Cocktail of fear may deter dental study

A cocktail of spiralling levels of debt for dental students, uncertainty about financial support, and concerns about changing career pathways, may dissuade young candidates from a career in dentistry.

That’s the warning from a new British Dental Association (BDA) report.

Student Futures warns that significant levels of debt, potentially as much as £60,000, could have a psychological effect on potential candidates.

This, it claims, will deter those who feel unable to take on such a financial burden from applying for places at dental schools.

These concerns could be exacerbated, the report warns, by other changes that make the cost of studying a dental degree difficult to assess, including likely increases to tuition fees to £9,000 as a result of 2011 government reforms and continued uncertainty about the student bursary system.

The difficulty of judgements about whether to take on uncertain levels of debt is further complicated, the report warns, because the shifting labour market into which dentists will graduate makes careers and future earnings more unpredictable than ever.

Dr Martin Nimmo, chair of the BDA’s Young Dentists and Student committees, said: ‘Many dental students already incur significant debts completing their studies.

‘The size of these debts alone may be prohibitive to some potential candidates, whose concerns about their personal finances may be deterring them from applying for dental courses.
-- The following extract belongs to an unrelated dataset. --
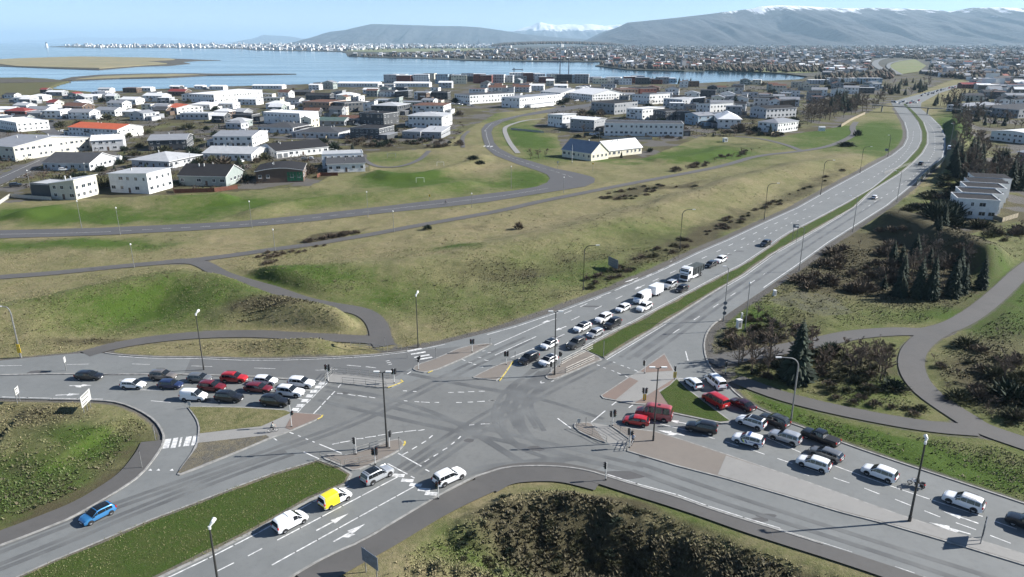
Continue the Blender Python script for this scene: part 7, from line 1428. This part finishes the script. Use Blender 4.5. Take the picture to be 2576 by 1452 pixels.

Uncertainty about funding arrangements and career prospects make decisions about whether to apply for dental courses even harder.

‘If the government is serious about its very laudable Fair Access to the Professions agenda, then it must think seriously about these issues and seek to provide certainty by finalising arrangements for NHS bursaries to ease concerns about how studies can be funded.

‘It must also continue its pursuit of the reform to dental services in England that could help provide greater certainty about career prospects.’

Student Futures also calls for better links between schools and dental schools and more exposure to business and management training for dental students, as well as the maintenance of dental academic staffing levels to protect teaching standards.

The report is available on the BDA website.